Мифы о русской эмиграции. Литература русского зарубежья - страница 3
Наиболее блестящая идея о новом человеке выражена в статьях господина Федотова[3] – вообще одного из наиболее талантливых русских журналистов Зарубежья.
Я уже указал, в чем вина нового человека перед новой эмиграцией; но и по отношению к старой он сыграл не менее вредную роль. Отнимая у нее веру в русский народ, он неизбежно парализовал их политическую деятельность, и, таким образом, приносил прямую пользу большевизму. В самом деле, если согласиться, что все новое поколение в России «перековалось» и приобрело все те отталкивающие черты, коими щедро наделен «новый человек» – какие же шансы на успех у борьбы со сталинским режимом? Кто же ее поддержит? Да и стоит ли трудиться на благо «нового человека»? Заслуживает ли он наших жертв? Ясно, что нет. Оставим же Сосо Джугашвили вкушать плоды его побед.
«Новый человек», якобы, не понимает свободы. Но вот десятки тысяч советских граждан не хотят возвращаться в СССР, несмотря на чудовищные условия, в которые их поставили за границей. Говорить же о том, что в Советском Союзе недостаточно борются за свободу – легко со стороны; надо знать, чтобы судить об этом, всю чудовищность сталинского террора.
Господин Федотов, в своих «Письмах о русской культуре» красочно описывает характерные черты старой русской интеллигенции; подчеркивая ее оторванность от народа, и называет ее особым «орденом», а далее несколько поспешно заключает, что она исчезла с лица земли и более не играет никакой роли.
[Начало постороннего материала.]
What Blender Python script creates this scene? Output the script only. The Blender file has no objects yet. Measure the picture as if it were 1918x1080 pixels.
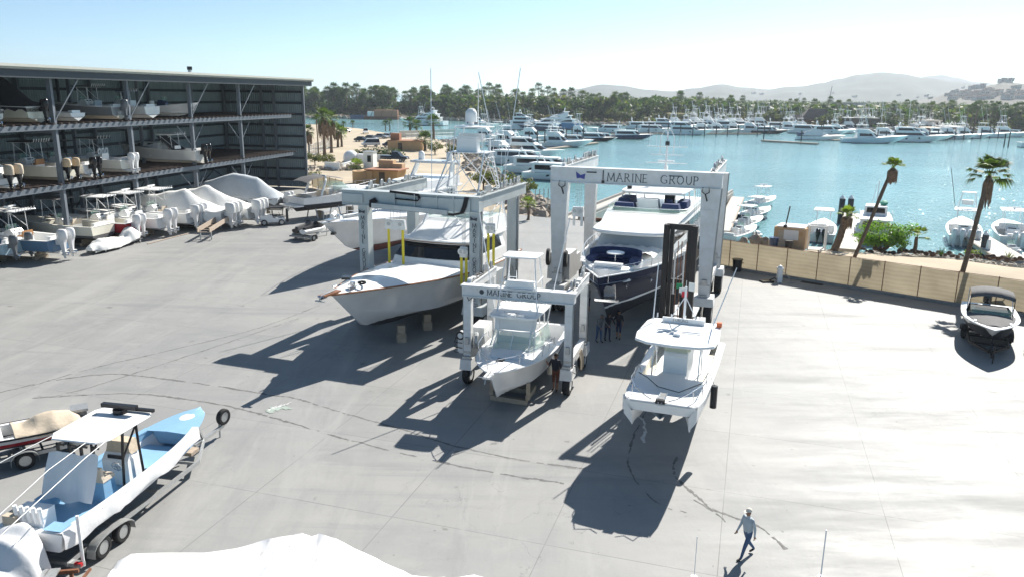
import bpy, bmesh, math, random
from mathutils import Vector, Matrix
R = math.radians
SC = bpy.context.scene
COL = SC.collection
rnd = random.Random(7)
# ------------------------------------------------------------------ camera
FPX, CAMH = 1450.0, 13.5
PITCH, ROLL = math.atan(361 / FPX), 0.012
cam_d = bpy.data.cameras.new('camera')
cam = bpy.data.objects.new('camera', cam_d)
COL.objects.link(cam)
cam_d.sensor_width = 36.0
cam_d.lens = 36.0 * FPX / 1918.0
cam_d.clip_start, cam_d.clip_end = 0.3, 20000
CAMM = Matrix.Rotation(math.pi / 2 - PITCH, 4, 'X') @ Matrix.Rotation(ROLL, 4, 'Z')
cam.matrix_world = Matrix.Translation((0, 0, CAMH)) @ CAMM
SC.camera = cam
# ------------------------------------------------------------------ sky, sun, exposure
SUN_AZ, SUN_EL = 33.0, 40.0          # degrees right of the view, above the horizon
W = bpy.data.worlds.new('World'); SC.world = W; W.use_nodes = True
nt = W.node_tree; nt.nodes.clear()
sky = nt.nodes.new('ShaderNodeTexSky'); sky.sky_type = 'NISHITA'; sky.sun_disc = False
sky.sun_elevation = R(SUN_EL); sky.sun_rotation = R(SUN_AZ)
sky.altitude = 0; sky.air_density = 0.5; sky.dust_density = 0.4; sky.ozone_density = 1.5
bg = nt.nodes.new('ShaderNodeBackground'); bg.inputs['Strength'].default_value = 0.072
wo = nt.nodes.new('ShaderNodeOutputWorld')
tint = nt.nodes.new('ShaderNodeMix'); tint.data_type = 'RGBA'; tint.blend_type = 'MULTIPLY'; tint.inputs[0].default_value = 1.0
tint.inputs[7].default_value = (0.98, 1.18, 1.12, 1)
nt.links.new(sky.outputs[0], tint.inputs[6]); nt.links.new(tint.outputs[2], bg.inputs[0]); nt.links.new(bg.outputs[0], wo.inputs[0])
sun_d = bpy.data.lights.new('sun', 'SUN'); sun = bpy.data.objects.new('sun', sun_d); COL.objects.link(sun)
sun_d.energy = 5.0; sun_d.angle = R(0.5); sun_d.color = (1.0, 0.955, 0.88)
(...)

В действительности, эта группа, являющаяся носительницей лучших культурных традиций и по своему образованию стоящая бесконечно выше всего остального населения, продолжает существовать. Старая интеллигенция еще не вымерла, хотя и подверглась бесчеловечным преследованиям. Кроме того, по законам природы, у большинства этих интеллигентов были дети. Эта ныне подросшая молодежь в основном стоит по своим культурным и моральным данным немногим ниже своих родителей. Эти последние жертвовали всем ради того, чтобы их дети получили высшее образование; кроме того, дома они получили воспитание по старому типу.
Итак, «орден» продолжает существовать и еще будет, по всей вероятности, серьезным фактором при решении судеб России. Мал золотник, да дорог. Что до его политических убеждений, то они конечно резко поправели. Тот, кто видел настоящий террор, не может особенно ужасаться «зверствами царизма». По отношению к этой группировке было бы абсурдом говорить о любви к советской власти.
Но ниже их лежит другой слой, в котором гораздо скорей мог бы угнездиться новый человек, представители которого скорее соответствуют типу «гомо эропео-американус», как его изображает г. Федотов. Это – люди не из потомственной интеллигенции, а вышедшие из народа. Но обвинение в преданности советской власти и здесь не очень уместно.
Странно звучит для меня, например, такая фраза: «новая интеллигенция органически предана советскому строю, чувствует свою кровную связь с народом и с правящим классом». Как это можно одновременно любить народ и «правящий класс»? Это отзывает старым представлением о советском строе, как о народовластии – но ведь оно, казалось бы, изжито всеми культурными людьми. Кому же неизвестно, что большевистский режим есть одна из самых свирепых форм деспотии, при которой народные массы страдают хуже, чем где бы то ни было? Поскольку новая интеллигенция связана с народом, она настроена оппозиционно. Преданы власти лишь люди, оторвавшиеся от масс, чувствующие, что по своей никчемности они могут существовать лишь при поддержке правительства, вместе эксплуатируя низы.